I've always liked to jump. That feeling of being airborne, almost flying, for the second or so you are in the air. Weightless. Exhilirated. Alive!
One of my earliest memories of the breath-holding, heart-stopping excitement I was afforded from being airborne was around age two. My dad, lying in bed, would have me sit on his hand while he would raise me up towards the ceiling. A sort of pumping iron, using his young child as a weight.
At infant school (the first school one attends in England, starting age five), each child's birthday was celebrated by them seeking out a bar of chocolate hidden on the top of a cupboard, followed by birthday "bumps" from two teachers. They held me under the arms and bounced me high in the air, so high I thought I would surely take off right through the ceiling. One bump for each year. Six bumps seemed like they would last forever as the whole class chanted along, counting them off.

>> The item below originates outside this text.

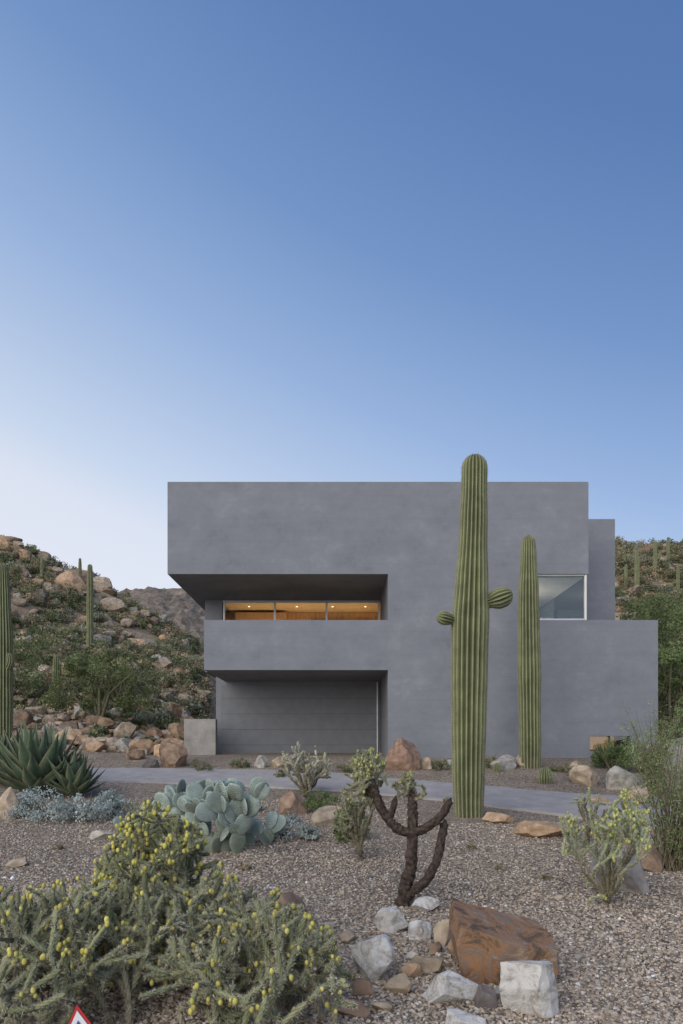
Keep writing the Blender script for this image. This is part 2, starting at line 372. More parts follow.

As a child, I lived for the times I could get on a trampoline. In those days (the late 60s), trampolines were common seaside attractions in British coastal towns. I would beg my parents for the chance to bounce on one, feeling as if I could almost jump out of my own skin, that for a fraction of a second I was on top of the world and had a unique view of everything below. My family couldn't afford to buy a trampoline, but skipping (jump) ropes sufficed, and I would play for hours, chanting the songs, practicing the double jumps, bouncing, bouncing until I could no more.